14 mars 2005
Que faire quand tous les pontes
D'abord, remarquer ingénument qu'il est peu probable que la décision de justice en question aurait été aussi abondamment évoquée si elle n'offrait aussi l'occasion d'afficher, à titre informatif cela va de soit, l'image d'une cène aux participants courtement vêtus. Ensuite, bien entendu, réagir sur un point complètement mineur qui a été (forcément) insuffisamment relevé. Enfin, prendre le contre-pied de tout le monde, pour essayer de récupérer la clientèle papiste qui ne peut plus faire un clic sans être confrontée à une image dont l'exposition est, selon la décision du trbunal de grande instance, "un acte d'intrusion agressive et gratuite dans les tréfonds des croyances intimes".
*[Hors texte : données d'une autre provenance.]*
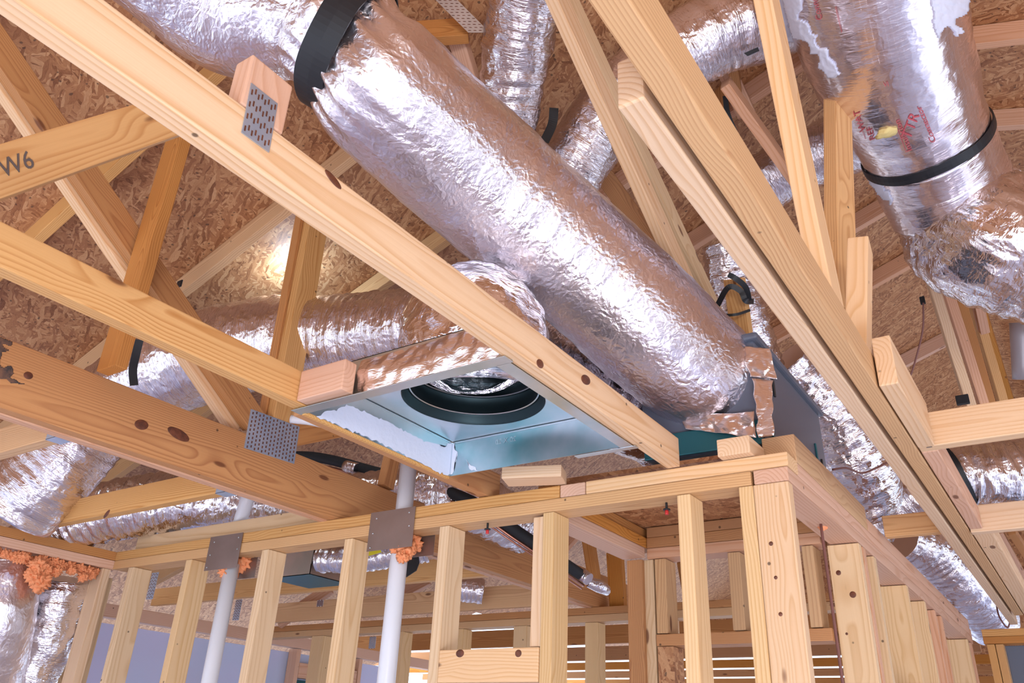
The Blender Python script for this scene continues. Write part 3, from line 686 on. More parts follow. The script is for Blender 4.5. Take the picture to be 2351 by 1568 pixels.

L'objet de ma perplexité est cette phrase du compte-rendu de Libération de samedi dernier :
Ce 25 février, l'association répondant à l'oxymoron Croyances et Libertés assigne, en référé, devant le tribunal de grande instance de Paris, les créateurs de mode Marithé et François Girbaud et l'agence de pub Air Paris pour «injure visant un groupe de personnes en raison de leur appartenance à une religion déterminée, en l'occurrence le catholicisme».Suis-je le seul à être au moins troublé par l'emploi du terme "oxymoron"? Pas parce que le mot serait un vilain anglicisme, comme le soutient Eolas : en fait, oxymoron est un terme parfaitement usuel en français, même si les non-hellénistes dont je suis peuvent lui préférer le plus gallophone oxymore. Mais bien en raison de ce que l'emploi de ce terme implique et veut dire. Qu'est-ce, en effet, qu'un oxymoron/oxymore? Le Robert le définit comme une "figure qui consiste à allier deux mots de sens contradictoires pour leur donner plus de force expressive".
Donc, selon la journaliste de Libé, les termes "croyance" et "libertés" sont "contradictoires". Et c'est problématique.
D'une part, on se demande bien ce que cette remarque en forme de clin d'oeil à un lectorat majoritairement laïcard vient faire dans un article d'information brute. Je sais que Libé ne s'est jamais vraiment coulé dans le moule anglo-saxon de la séparation entre le fait et le commentaire (cette position peut d'ailleurs se défendre), mais il y a certainement des limites, non?
D'autre part, la pertinence de la qualification est difficilement défendable. Que "nazisme et dialogue" (pour reprendre une parodie célèbre de Jalons) soit un oxymore ne fait pas de doute. Que "giscardisme et modernité" puisse l'être est probable (et d'autant plus en 2005 qu'en 1974). Mais "croyance et libertés"? Dont-on en conclure que seuls les athées sont susceptibles d'être vraiment libres? Que tous les croyants abdiquent forcément leur liberté par le seul fait de pratiquer leur foi? Ou que la "liberté de croyance", qui me semblait pourtant être au fondement de nos sociétés occidentales, est un non-sens?
Qu'on ne se méprenne pas : je suis atterré par le jugement en cause, et je suis tout près à admettre que l'association plaignante est une officine réactionnaire qui se gargarise de "libertés" tout en cherchant à les dénier aux autres. Mais cela ne justifie pas que Libé se laisser aller à une remarque qui, pour le coup, est véritablement "agressive et gratuite".
NB : le nom de l'association est en fait "Croyance et libertés" et non pas, comme l'écrit Libé dans l'article incriminé, "Croyances et libertés". Je ne sais pas si cela change grand chose, mais j'ai rectifié la note en conséquence.
Add. : Guillaume Barry, qui parlait de l'affaire avant tout le monde (la note de Paxatagore déjà citée offre un utile tour d'horizon des réactions), avait aussi noté l'emploi excessif de cet "oxymoron".